Sneaking into an ultra-violent first-person shooter game called Heroes Duty, he encounters Calhoun (Jane Lynch), a no-nonsense futuristic marine, and battles a swarm of giant, flying, robotic bugs, inadvertently ending up in the candy-coated environs of Sugar Rush, a high-speed (and higher glucose) road-race game.

There, he befriends Vanellope von Schweetz aka "Glitch" (Sarah Silverman), a precocious, pony-tailed imp who frequently fragments into html coding.

She tells Ralph, "Everybody said I was a mistake and that I shouldn’t even exist." (Apparently, even "Candy Land" is not immune to a culture-of-death mentality.)

She desperately wants to compete in the Sugar Rush race, but the nutty, Napoleonic King of Candy (Alan Tudyk) is equally desperate to make sure she doesn’t.

Director Rich More does a nice job creating a believable cyber world, including an ingeniously rendered transportation hub inside an electrical junction box that is a mix of New York’s Grand Central Station and the cantina from Star Wars.

Also effective is the way More visually contrasts the retro, 8-bit characters with the realism of the newer avatars, prompting one of Ralph’s funnier lines. Upon meeting Calhoun, he blurts out admiringly, "Look at your high definition!"

Acknowledging that not all "advances" are improvements, the film seems to criticize the coarsening of culture exemplified by the aggressive Heroes Duty by having Ralph ask rhetorically: "When did video games become so violent?"

There’s enough screwball zaniness to keep kids entertained, but the target audience is the accompanying adults old enough to have actually cut their gaming teeth playing Frogger and Pac-Man in the 1980s.

As with many animated films these days, the humor has a bit of an edge, including a sight gag involving a zombie character having his heart pulled out — I believe a first for Disney.
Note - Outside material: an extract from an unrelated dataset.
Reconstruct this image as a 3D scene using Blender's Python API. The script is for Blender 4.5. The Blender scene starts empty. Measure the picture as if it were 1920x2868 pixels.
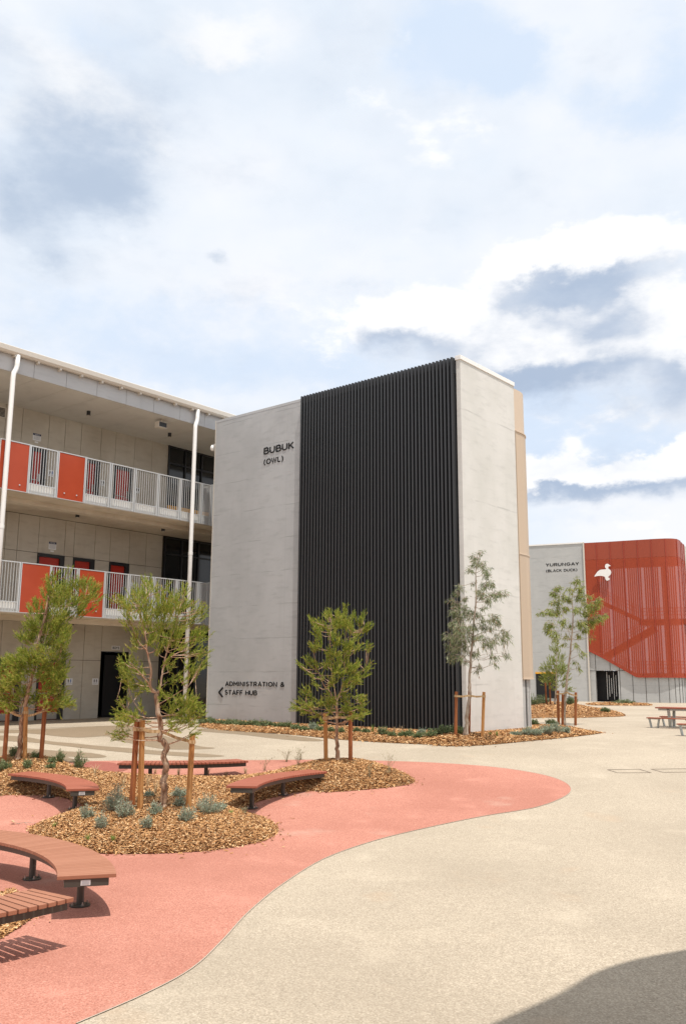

Parents should also take serious note that there is a brief, but unwelcome, appearance by Satan, as part of the Bad-Anon attendees. Yes, he’s included among the "villains," but the chummy, light-hearted depiction is a far cry from Disney’s classic rendering of demonic evil in Fantasia’s "Night on Bald Mountain."

The film does score points for its worthy themes of self-sacrifice and loyalty. It also teaches a valuable lesson about aspiring to higher virtue, even heroism, despite false rationalizations that stunt true moral growth, as comically conveyed in the Bad-Anon mantra: "I’m a bad guy, and that’s good. I will never be good, and that’s not bad."

On a theological level, the film’s underlying premise — that we are able to make moral choices — seems to support a Catholic view of free will, as opposed to the Calvinistic pre-determinism expressed by one character: "We can’t change who we are."

Having said all that, there are some glitches that prevent Wreck-It Ralph from being the movie it could have been.

First, Ralph is never established as truly being a "bad" guy, which undercuts real character development. As for the secondary characters, they lack the distinct personalities that made the supporting toys in Toy Story so endearing and memorable.

Toy Story set the bar very high, but in aspiring to that Pixar pinnacle, Wreck-It Ralph falls emotionally short. The central relationship between Ralph and Vanellope — though sweet — didn’t engage me the way Woody and Buzz’s did, or, for that matter, the pairings of Marlin and Nemo, Sully and Mike in Monsters, Inc., curmudgeonly Carl and Russell in Up or even Lightening and Mater in Cars.

Perhaps comparisons to those films are unfair. Despite the ’80s nostalgia, a video arcade can’t compete with the iconic childhood charm of Buzz and Woody’s world and therefore doesn’t resonate as deeply on a sentimental level.

Wreck-It Ralph has its genuinely amusing and even heartfelt moments, but the fun is mostly fleeting, and when it’s finally game over, the joy doesn’t stick.

The film is preceded by the short Paper Airplane by John Kahrs, a silent, black-and-white love story that’s worth the price of admission for the adults, though it may fly over the heads of children.

David DiCerto, former film reviewer for the Office for Film & Broadcasting of the

U.S. Conference of Catholic Bishops, is co-host of Reel Faith on NET NY with Register film critic Steven D. Greydanus,

who is studying for the permanent diaconate in the Archdiocese of Newark, New Jersey.

 

Content Advisory: Some mildly crude humor and double entendre; action and peril, including some violent and scary images that may be frightening for young children.